### RECORDS FOR THIS EXERCISE
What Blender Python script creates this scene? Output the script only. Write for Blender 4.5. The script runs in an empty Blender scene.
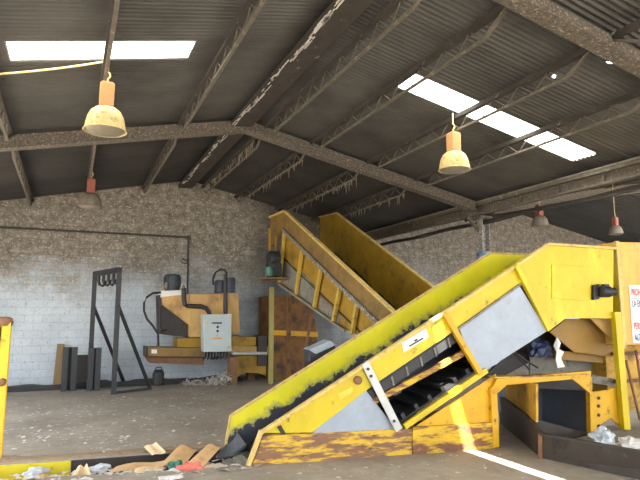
---
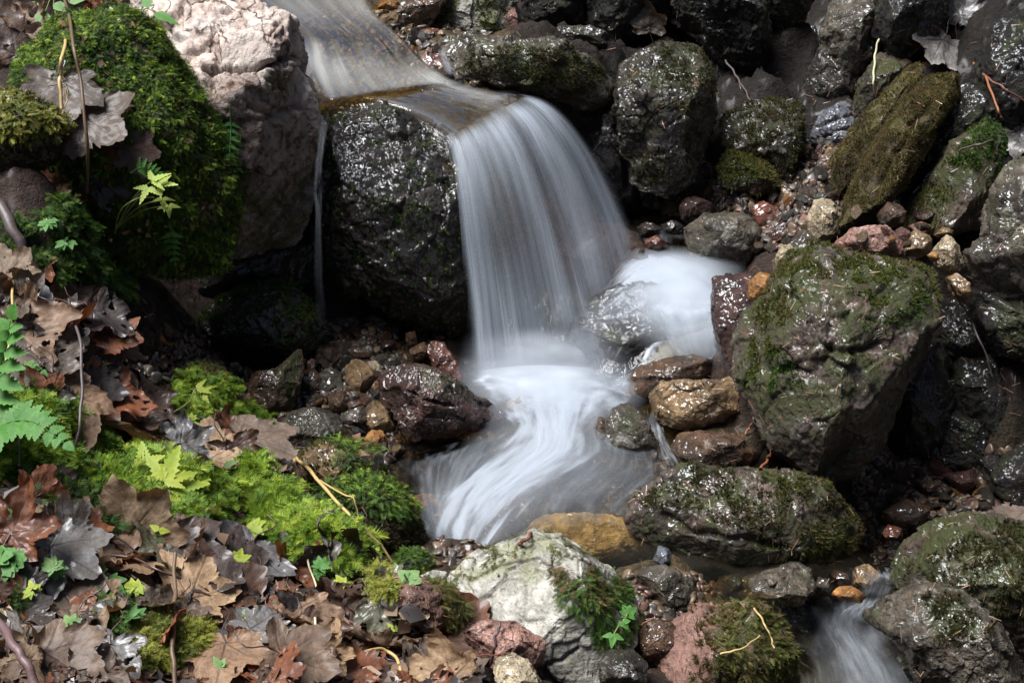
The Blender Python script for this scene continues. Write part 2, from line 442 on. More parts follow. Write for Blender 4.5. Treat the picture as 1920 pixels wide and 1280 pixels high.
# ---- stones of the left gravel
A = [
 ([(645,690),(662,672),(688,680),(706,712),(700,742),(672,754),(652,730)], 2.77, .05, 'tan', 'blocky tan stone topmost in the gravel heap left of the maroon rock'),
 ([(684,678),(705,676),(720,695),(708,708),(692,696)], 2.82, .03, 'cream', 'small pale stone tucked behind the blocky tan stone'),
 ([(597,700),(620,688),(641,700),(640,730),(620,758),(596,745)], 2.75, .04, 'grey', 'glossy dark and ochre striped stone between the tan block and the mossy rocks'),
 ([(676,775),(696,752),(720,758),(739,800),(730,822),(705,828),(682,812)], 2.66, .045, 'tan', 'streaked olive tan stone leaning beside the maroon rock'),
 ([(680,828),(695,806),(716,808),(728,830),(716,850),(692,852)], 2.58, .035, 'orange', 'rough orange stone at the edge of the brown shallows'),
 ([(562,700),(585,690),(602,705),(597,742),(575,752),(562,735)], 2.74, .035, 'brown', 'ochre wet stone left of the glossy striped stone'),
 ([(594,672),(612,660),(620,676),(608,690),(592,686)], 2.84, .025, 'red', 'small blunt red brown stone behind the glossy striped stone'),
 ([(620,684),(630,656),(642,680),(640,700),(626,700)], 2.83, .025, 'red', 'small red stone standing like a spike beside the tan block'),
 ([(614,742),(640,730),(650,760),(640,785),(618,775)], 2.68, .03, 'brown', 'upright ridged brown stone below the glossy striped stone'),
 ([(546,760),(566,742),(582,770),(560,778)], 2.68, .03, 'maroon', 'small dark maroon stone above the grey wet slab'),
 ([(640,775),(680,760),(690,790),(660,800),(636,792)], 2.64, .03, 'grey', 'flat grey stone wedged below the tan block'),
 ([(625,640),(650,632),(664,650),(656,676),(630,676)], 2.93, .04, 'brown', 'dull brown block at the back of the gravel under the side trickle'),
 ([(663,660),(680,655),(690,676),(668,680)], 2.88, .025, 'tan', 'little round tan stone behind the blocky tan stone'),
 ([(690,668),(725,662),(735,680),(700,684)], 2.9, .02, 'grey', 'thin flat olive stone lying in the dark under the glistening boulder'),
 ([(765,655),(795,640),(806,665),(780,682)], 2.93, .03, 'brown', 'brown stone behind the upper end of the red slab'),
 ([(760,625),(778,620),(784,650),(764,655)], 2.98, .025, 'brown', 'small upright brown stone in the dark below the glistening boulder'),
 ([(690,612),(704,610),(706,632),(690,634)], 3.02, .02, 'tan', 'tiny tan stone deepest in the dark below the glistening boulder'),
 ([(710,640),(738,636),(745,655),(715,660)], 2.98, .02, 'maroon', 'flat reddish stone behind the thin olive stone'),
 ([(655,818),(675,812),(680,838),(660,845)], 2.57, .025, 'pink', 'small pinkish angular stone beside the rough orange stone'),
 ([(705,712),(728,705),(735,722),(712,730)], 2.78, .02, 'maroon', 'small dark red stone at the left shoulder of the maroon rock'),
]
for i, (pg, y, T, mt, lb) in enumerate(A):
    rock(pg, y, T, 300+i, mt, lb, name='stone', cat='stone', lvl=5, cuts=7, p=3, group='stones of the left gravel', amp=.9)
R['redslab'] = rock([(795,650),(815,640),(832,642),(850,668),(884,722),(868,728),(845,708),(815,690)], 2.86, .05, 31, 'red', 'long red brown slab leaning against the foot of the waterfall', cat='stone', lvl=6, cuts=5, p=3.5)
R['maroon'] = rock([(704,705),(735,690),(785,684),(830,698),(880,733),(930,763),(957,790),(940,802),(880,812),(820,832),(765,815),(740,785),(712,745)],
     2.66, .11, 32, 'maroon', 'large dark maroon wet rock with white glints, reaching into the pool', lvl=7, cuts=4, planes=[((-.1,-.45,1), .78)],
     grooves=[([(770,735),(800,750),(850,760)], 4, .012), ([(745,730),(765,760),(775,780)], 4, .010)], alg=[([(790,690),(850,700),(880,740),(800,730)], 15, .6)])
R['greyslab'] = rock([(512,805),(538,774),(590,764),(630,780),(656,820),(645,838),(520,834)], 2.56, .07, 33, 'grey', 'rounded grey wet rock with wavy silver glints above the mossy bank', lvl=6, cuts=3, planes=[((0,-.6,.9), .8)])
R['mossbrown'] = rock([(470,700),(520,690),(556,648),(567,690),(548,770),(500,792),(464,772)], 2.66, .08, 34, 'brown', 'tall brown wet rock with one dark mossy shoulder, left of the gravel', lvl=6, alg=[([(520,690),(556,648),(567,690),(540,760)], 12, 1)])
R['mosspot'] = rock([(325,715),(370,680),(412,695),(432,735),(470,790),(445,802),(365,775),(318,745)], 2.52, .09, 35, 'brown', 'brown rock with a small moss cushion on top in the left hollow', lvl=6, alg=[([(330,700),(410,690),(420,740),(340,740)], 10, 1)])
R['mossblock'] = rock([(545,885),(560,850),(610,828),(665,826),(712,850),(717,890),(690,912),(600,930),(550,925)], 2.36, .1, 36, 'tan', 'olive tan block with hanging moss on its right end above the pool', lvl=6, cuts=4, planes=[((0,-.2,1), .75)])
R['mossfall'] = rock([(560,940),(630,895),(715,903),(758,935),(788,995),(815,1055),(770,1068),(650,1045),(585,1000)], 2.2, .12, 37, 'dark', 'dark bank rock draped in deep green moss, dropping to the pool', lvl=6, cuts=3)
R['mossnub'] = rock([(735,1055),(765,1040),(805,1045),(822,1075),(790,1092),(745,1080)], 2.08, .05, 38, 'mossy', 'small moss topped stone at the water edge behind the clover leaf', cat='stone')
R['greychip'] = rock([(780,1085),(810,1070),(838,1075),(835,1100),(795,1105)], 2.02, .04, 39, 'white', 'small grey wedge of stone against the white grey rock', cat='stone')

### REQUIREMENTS
Copy each line from the data above that includes "Python".

### WRITTEN ANSWER
What Blender Python script creates this scene? Output the script only. Write for Blender 4.5. The script runs in an empty Blender scene.
The Blender Python script for this scene continues. Write part 2, from line 442 on. More parts follow. Write for Blender 4.5. Treat the picture as 1920 pixels wide and 1280 pixels high.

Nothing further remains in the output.